More worried about dissapointing family and friends than actually having another boy!
My official "gender ultrasound" will be tomorrow (exactly 17 hours from now). I had one at 17 weeks and I was SURE I saw a penis on the profile view. The tech said "that would be the cord," but he knows that I am desperate for a girl and I think he might have been trying to leave me with some hope. Either way, my mind and body is pretty sure it is a boy (that would be why my signature already says I'm having a boy).
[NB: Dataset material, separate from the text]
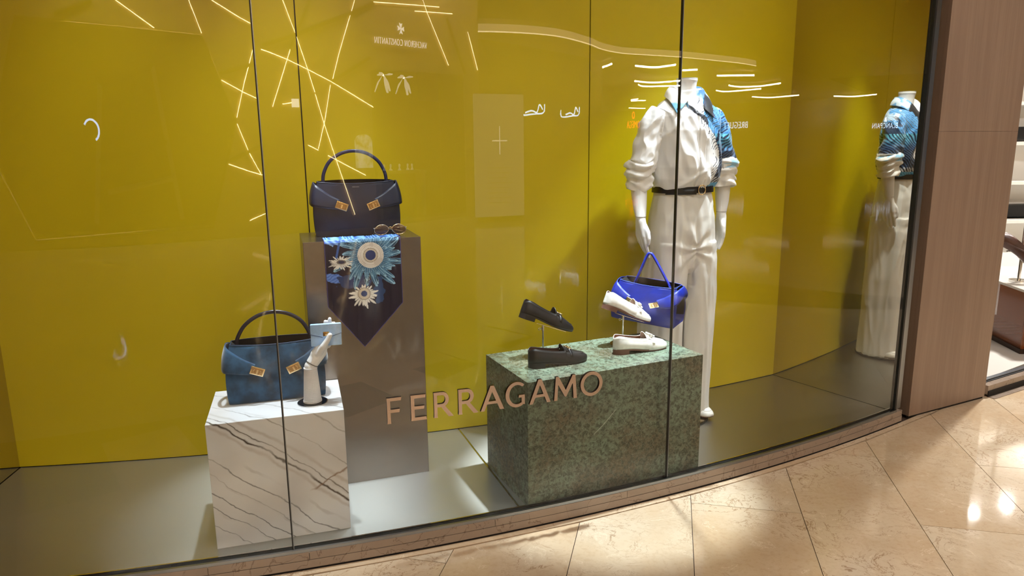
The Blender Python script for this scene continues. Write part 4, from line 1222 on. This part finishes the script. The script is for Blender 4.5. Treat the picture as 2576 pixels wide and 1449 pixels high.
strip(0.012, 0.050, -0.05, 0.0, M['brown_stone'], 'threshold_stone')
strip(0.050, 0.056, -0.06, -0.03, M['gap'], 'shadow_gap')
strip(0.056, 0.090, -0.068, -0.060, M['brown_stone'], 'threshold_step')
# amber glass display case
AM = NT('amber_tinted_glass'); AM.base(srgb(150, 84, 40), 0.08, 0, 0.6); AM.bsdf.inputs['Alpha'].default_value = 0.40
case = empty('display_case', (3.165, 4.207, 0.0002), 1.43, 'amber glass display case with dark frame in the neighbouring shop', 'display case')
for nm, b, m in (('side_glass', (0.01, 0.90, 0.0, 0.008, 0.03, 0.385), AM.m), ('side_glass', (0.01, 0.90, -0.55, -0.542, 0.03, 0.385), AM.m), ('end_glass', (0.0, 0.008, -0.55, 0.008, 0.03, 0.385), AM.m), ('end_glass', (0.905, 0.913, -0.55, 0.008, 0.03, 0.385), AM.m),
                 ('base_frame', (-0.004, 0.917, -0.556, 0.014, 0.0, 0.03), plain('dark_bronze_frame', (58, 40, 28), 0.4, 0.6)), ('top', (-0.01, 0.923, -0.562, 0.020, 0.385, 0.400), plain('white_marble_top', (214, 208, 198), 0.2, var=0.15))):
    MB().box(*b).build(nm, m, case)
wood = plain('warm_brown_wood', (132, 78, 40), 0.5, var=0.3)
MB().box(0.03, 0.88, -0.30, -0.28, 0.03, 0.385).build('divider', wood, case)
MB().box(0.02, 0.89, -0.53, -0.01, 0.03, 0.045).build('inner_floor', wood, case)
for k in range(10):
    MB().tube([(0.06 + 0.08 * k, -0.05, 0.050), (0.10 + 0.08 * k, -0.24, 0.050)], 0.005, 6).build('brass_rod', M['gold'], case, 60)
st = empty('display_stand', (3.306, 4.508, 0.4004), 0, 'chrome display stand with round base on the amber case', 'display stand')
MB().lathe([(0.0, 0), (0.055, 0), (0.055, 0.012), (0.012, 0.016)], 32).build('base', M['chrome'], st, 40)
MB().tube([(0, 0, 0.01), (0, 0, 0.62)], 0.010, 14).build('pole', M['chrome'], st, 40)
MB().tube([(-0.10, 0, 0.20), (0.10, 0, 0.20)], 0.006, 10).build('cross_bar', M['chrome'], st, 40)
lb = empty('leather_pouch', (3.270, 4.462, 0.56), -0.64, 'dark brown leather pouch draped on the chrome stand', 'pouch')
LBM = leather('dark_brown_leather', (78, 50, 40), 0.4)
rows = []
for i in range(25):
    t_ = i / 24
    x = -0.17 + 0.34 * t_
    zc = 0.12 - 0.17 * t_ + 0.03 * sin(t_ * 6)
    rows.append([(x, 0.030 * cos(2 * pi * k / 16) * (1 + 0.2 * sin(t_ * 9)), zc + 0.048 * sin(2 * pi * k / 16) * (0.75 + 0.35 * sin(pi * t_)) + 0.006 * sin(5 * 2 * pi * k / 16 + t_ * 8)) for k in range(16)])
MB().loft(rows).build('body', LBM, lb, 70)
MB().tube([(x_, -0.031, 0.12 - 0.5 * (x_ + 0.17) + 0.02) for x_ in (-0.15, -0.05, 0.05, 0.15)], 0.005, 8).build('strap', LBM, lb, 60)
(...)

The thing is, I'm okay with having another boy. I swayed, prayed, and did everything I could to conceive a girl. I have come to terms with the thought of another boy and even bought some clothes. My family and friends do not know I think/"know" it's a boy. They constantly say "I hope you get your girl so your family can be complete." They know this is my last baby. When I hear "complete" it makes me think that my family will be missing something. To me not having a girl isn't missing anything. Yet, I feel TERRIFIED of my ultrasound. I know they will say "it's a boy" and I will have to go home and announce it that night. I don't want to see the looks on their faces or the "I'm so sorry" crap that they said with my second son.
Does any one have any ideas on how to announce it in a creative or cute way that will possibly prevent the stupid comments? I swear my GD is only because of these people. If no one else had to know and make stupid comments I would be fine!